## Exercise
Quote, with no changes, the lines that run from the top of the material to the line with "rnd = random.Random(7)", both included.
*** Data provided ***
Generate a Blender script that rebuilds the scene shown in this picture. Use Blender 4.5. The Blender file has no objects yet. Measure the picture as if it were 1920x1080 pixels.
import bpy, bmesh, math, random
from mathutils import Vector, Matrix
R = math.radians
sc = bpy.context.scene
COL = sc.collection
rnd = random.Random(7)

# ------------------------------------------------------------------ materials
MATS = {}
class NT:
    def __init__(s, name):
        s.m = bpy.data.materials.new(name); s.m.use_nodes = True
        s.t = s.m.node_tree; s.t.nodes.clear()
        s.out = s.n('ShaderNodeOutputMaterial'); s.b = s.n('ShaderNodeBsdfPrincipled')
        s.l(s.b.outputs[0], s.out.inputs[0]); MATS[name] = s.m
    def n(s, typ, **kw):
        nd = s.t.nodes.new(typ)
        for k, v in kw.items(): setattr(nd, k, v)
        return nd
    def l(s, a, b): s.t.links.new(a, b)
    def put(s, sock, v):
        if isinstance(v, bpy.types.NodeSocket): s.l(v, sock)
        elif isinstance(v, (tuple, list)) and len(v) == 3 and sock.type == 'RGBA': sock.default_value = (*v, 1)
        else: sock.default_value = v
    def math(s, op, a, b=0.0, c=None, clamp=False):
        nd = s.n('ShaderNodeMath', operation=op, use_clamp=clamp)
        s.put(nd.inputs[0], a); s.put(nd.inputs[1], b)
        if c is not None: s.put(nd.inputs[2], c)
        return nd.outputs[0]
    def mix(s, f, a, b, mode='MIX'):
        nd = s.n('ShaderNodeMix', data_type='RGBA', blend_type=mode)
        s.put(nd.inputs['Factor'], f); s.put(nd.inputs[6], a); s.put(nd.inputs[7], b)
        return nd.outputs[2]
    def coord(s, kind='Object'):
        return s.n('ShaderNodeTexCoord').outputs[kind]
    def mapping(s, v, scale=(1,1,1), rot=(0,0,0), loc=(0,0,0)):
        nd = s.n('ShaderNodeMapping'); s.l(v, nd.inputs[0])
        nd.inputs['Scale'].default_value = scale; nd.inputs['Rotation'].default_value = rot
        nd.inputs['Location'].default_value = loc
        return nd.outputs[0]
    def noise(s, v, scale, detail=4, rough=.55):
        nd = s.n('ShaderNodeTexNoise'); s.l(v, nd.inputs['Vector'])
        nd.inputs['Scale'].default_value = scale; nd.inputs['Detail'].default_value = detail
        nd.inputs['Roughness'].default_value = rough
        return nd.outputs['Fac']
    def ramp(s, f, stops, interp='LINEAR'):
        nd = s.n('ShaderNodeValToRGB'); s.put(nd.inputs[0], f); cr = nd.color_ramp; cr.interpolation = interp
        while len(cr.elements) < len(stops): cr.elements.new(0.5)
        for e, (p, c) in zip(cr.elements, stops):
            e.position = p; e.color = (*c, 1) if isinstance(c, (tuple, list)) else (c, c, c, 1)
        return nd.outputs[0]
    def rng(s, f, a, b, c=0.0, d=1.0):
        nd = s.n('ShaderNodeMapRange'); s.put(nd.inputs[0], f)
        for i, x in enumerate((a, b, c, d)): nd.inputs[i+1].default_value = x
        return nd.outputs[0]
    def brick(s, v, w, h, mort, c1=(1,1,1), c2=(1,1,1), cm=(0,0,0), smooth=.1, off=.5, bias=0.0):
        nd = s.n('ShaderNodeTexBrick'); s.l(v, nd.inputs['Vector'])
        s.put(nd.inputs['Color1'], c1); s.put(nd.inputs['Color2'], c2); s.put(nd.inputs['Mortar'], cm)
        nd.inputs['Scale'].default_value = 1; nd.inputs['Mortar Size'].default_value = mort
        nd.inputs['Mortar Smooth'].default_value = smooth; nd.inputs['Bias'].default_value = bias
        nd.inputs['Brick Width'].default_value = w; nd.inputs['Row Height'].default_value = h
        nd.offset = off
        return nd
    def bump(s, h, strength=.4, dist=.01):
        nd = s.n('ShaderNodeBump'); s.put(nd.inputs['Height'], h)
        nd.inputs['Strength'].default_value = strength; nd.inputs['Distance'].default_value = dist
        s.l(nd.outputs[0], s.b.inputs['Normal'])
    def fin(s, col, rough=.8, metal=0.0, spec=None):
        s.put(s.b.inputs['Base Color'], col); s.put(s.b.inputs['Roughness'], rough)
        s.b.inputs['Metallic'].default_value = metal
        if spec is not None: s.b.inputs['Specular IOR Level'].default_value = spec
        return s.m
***
## Written response
Generate a Blender script that rebuilds the scene shown in this picture. Use Blender 4.5. The Blender file has no objects yet. Measure the picture as if it were 1920x1080 pixels.
import bpy, bmesh, math, random
from mathutils import Vector, Matrix
R = math.radians
sc = bpy.context.scene
COL = sc.collection
rnd = random.Random(7)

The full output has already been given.